庄内地方では2005年12月、庄内町榎木のJR羽越本線で特急いなほ14号が突風にあおられて脱線・転覆し、乗客5人が死亡、乗客・乗員33人が重軽傷を負う事故が発生した。同社は対策として07年1月、同町の余目駅にドップラーレーダーを設置し、気象庁気象研究所と共同で突風を探知する手法の研究開発に乗り出した。昨年11月には黒森に、観測範囲が従来の約2倍の半径約60キロで、精度も高いドップラーレーダーを移設し、実用化を目指し研究してきた。

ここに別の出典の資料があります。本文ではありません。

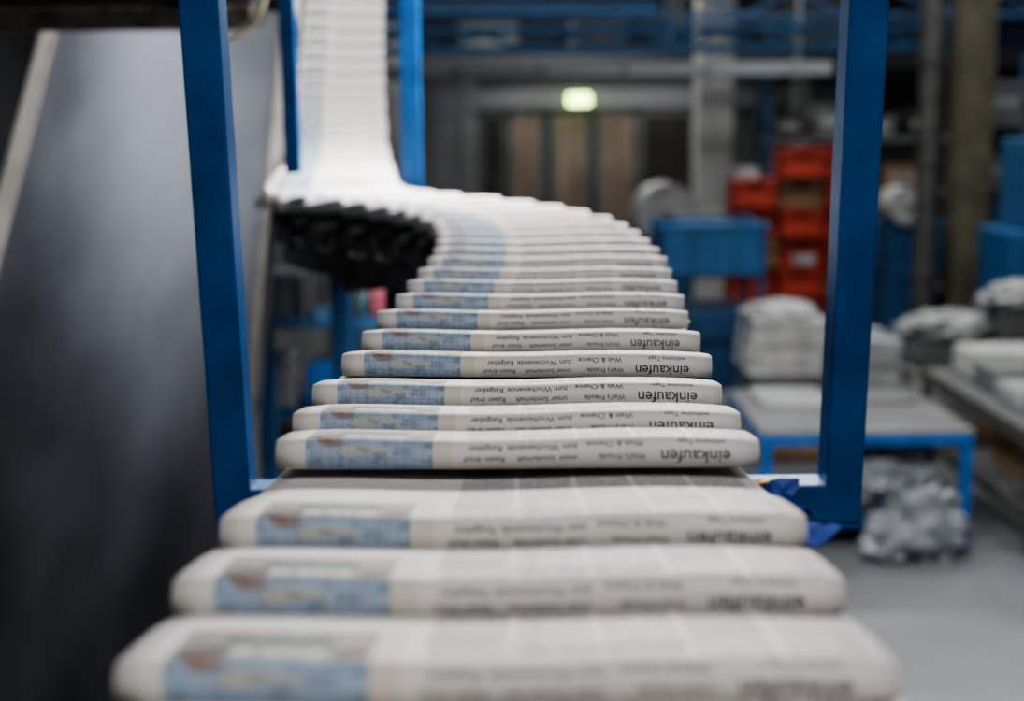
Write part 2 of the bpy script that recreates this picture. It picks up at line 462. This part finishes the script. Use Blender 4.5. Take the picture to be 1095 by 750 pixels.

ドップラーレーダーは、上空に音波を発し、水蒸気などに反射して返ってくる音波を分析し、風を観測するもの。気象研究所では、近づく風と遠ざかる風のペアを「風の渦」として検出する手法で、▽突風(藤田スケールで毎秒33―49メートルのF1以上)をもたらす可能性のある渦を探知▽この渦を追跡し、渦の強さと移動速度を算出▽渦がもたらす最大風速と予測進路を算出―という要素による情報処理手順(アルゴリズム)の開発を進め、確立した。
19日からは、もし突風をもたらす渦が観測され、予測進路に線路があった場合、JRの指令室の端末に表示される。指令員は表示を見て、運転士に列車無線で運転中止を指示する。
運転規制を実施する区域は、黒森のレーダーの半径30キロ以内で、羽越本線は「五十川(鶴岡市)―女鹿(遊佐町)間」、陸羽西線は「余目―清川(庄内町)間」。ドップラーレーダーを使った運転規制は今後、毎年11月―翌年3月に行う。
これまで突風による運転規制は、気象庁のレーダーで観測した雨の強さなど気象情報から突風の発生を予測する間接的な方法だったが、新方式は突風を直接観測するため、精度が高まり、より安全性の向上につながるという。
JR東日本広報部では「精度が高まるため、規制の頻度はこれまでよりやや増える可能性がある。今後は対象区域や期間を拡大して改善を図りながら、一層安全なものにしていきたい」、気象研究所では「冬季日本海側の突風だけでなく、さまざまな地域や季節の竜巻に広く適用できる、汎用(はんよう)性の高いアルゴリズムへの機能拡大を目指す」としている。